Tyler (he/him) and his family align their life with the cycles of the seasons and the bounty of the wild. They harvest and utilize as much as they can – straight from the woods around them.
Tyler first fell in love with Southern Appalachian ecology as a student at Warren Wilson College, where he received a degree in Environmental Education. The children’s novel My Side of the Mountain sparked Tyler’s passion for traditional skills and wild foods. Since then, he’s been blessed with teachers and mentors who continue to draw his attention into deeper layers of mystery and the possibilities around crafting a handmade, wild life.
Over the years, Tyler has studied, apprenticed and taught at many traditional skills schools and events, including Wild Abundance, The Roots School, Living Earth School, Earthskills Rendezvous, The Firefly Gathering, Florida Earthskills, Whippoorwill, and others.
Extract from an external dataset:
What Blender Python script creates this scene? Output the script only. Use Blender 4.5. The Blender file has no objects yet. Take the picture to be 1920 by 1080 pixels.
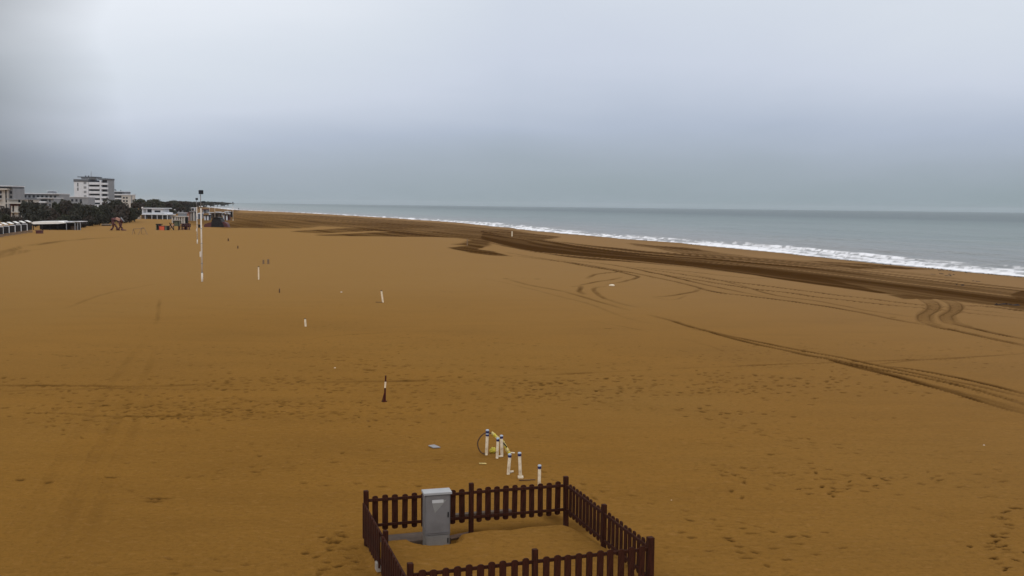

He’s worked with hundreds of children and adults through public and private schools, homeschool cooperatives, and special events.
Passion and experience
Tyler has experience in all aspects of survival skills, with a special passion for primitive technologies. In 2015, he was hired by the Catawba Historic Society to build an authentic replica of an 18th-century Catawba bark lodge for the organization’s living-history site. In 2018, he was featured on the cover of Asheville Made magazine for his handmade buckskin clothing.
Tyler is devoted to understanding material use in the context of its ecological niche – that of unveiling ancient and scientific wisdom of appropriate technologies. Whether he’s preserving wild foods or working with stone tools, bows and arrows, animal hides, or natural fibers, Tyler orients his life by the skills that have kept our ancestors alive for thousands of years.
With his wife and their son, Tyler’s also now focused on developing his Shelterwood Cove homestead.